Lovewell’s logic: Is your workforce fit for the future?

Debbie Lovewell-Tuck

What does the future workforce look like in your organisation?

Is it likely to be more diverse than ever, with up to five generations now present in many workforces? Is it likely to include more millennials than ever, with the new expectations that they bring? Or will it comprise older employees who are either unable to afford to retire when they wish or who simply desire to carry on working past when they may, historically, have been expected to retire?

According to Retirement Advantages’ Retirement sentiment index report, published in October 2017, approximately half of over 50s in retirement plans want to continue working in some capacity after reaching retirement. The most common reasons for employees wishing to do so were that they liked working (54%), that work provided them with a sense of purpose (53%) and to avoid boredom (52%), according to a survey of more than 1,000 adults who are yet to retire conducted by Censuswide in March 2017.

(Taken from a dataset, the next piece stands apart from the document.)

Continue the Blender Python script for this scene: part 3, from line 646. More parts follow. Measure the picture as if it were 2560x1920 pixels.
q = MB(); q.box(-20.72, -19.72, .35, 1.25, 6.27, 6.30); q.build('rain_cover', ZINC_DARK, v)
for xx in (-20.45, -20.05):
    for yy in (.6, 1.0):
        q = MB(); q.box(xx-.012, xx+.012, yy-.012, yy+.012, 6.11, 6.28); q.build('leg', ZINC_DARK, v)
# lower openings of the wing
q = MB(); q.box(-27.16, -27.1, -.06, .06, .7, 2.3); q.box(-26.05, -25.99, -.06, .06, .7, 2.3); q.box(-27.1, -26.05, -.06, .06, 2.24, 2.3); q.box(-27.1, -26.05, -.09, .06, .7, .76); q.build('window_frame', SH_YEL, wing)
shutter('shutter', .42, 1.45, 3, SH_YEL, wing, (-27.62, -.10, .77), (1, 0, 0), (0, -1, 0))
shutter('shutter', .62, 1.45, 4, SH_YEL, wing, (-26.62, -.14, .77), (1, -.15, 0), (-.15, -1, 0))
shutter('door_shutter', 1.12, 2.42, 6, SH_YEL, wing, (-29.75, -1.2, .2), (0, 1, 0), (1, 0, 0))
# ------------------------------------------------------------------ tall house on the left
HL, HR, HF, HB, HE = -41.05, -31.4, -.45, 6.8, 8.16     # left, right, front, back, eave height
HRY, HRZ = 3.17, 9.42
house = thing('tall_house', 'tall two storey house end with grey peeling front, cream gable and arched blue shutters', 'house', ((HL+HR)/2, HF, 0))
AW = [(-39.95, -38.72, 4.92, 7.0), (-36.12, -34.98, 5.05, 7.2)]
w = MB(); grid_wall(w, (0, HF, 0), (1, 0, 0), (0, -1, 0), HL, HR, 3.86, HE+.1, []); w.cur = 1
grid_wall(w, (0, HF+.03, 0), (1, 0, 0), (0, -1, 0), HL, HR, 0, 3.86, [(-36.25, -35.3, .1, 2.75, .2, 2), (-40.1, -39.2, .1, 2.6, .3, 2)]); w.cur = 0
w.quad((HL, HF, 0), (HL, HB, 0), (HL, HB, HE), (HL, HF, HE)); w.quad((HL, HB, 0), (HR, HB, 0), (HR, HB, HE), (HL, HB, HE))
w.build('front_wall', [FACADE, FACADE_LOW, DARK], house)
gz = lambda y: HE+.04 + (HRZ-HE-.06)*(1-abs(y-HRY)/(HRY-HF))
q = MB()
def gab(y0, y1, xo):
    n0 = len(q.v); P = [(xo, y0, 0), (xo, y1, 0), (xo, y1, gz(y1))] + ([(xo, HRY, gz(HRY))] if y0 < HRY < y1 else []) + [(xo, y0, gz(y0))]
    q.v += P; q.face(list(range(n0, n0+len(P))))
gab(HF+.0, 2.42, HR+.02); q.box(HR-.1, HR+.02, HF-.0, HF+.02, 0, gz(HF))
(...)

This poses something of a challenge for employers. On the one hand, this demographic has a wealth of valuable experience and knowledge which organisations may be reluctant to lose; however, on the other, it may mean employers are unable to build a talent pipeline, resulting in talented individuals leaving an organisation in pursuit of better career progression elsewhere.

So, how can employers make the most of their existing talent, while still having the capacity to bring new, fresh talent up through the ranks?

This is an issue that federal space organisation NASA is currently addressing as one of a series of initiatives to ensure its workforce is fit for the future.

Speaking at Employee Benefits Connect 2018 earlier this week, its director of workforce engagement, Elizabeth Kolmstetter, explained that although approximately 40% of NASA’s workforce is eligible to retire, employees’ commitment, loyalty and engagement with the organisation and their roles means that they remain within the business.

To address this issue and enable the organisation to build a future talent pipeline, NASA has developed three initiatives. These include a phased retirement programme spanning a two-year period in the run-up to retirement and an Emeritus programme which enables employees to return to work on an unpaid, voluntary basis to work on a project that they have an interest in. Thirdly, it is developing a programme titled Leave a Legacy, which enables senior employees to leave their role to work on a prestigious project for up to two years on the understanding that they will consider retirement once this has been completed. As well as enabling the organisation to develop a talent pipeline, these initiatives also enable staff to ease into retirement and feel that they are leaving a real legacy behind them.

So, should more employers follow suit and develop programmes to support employees’ transition into retirement?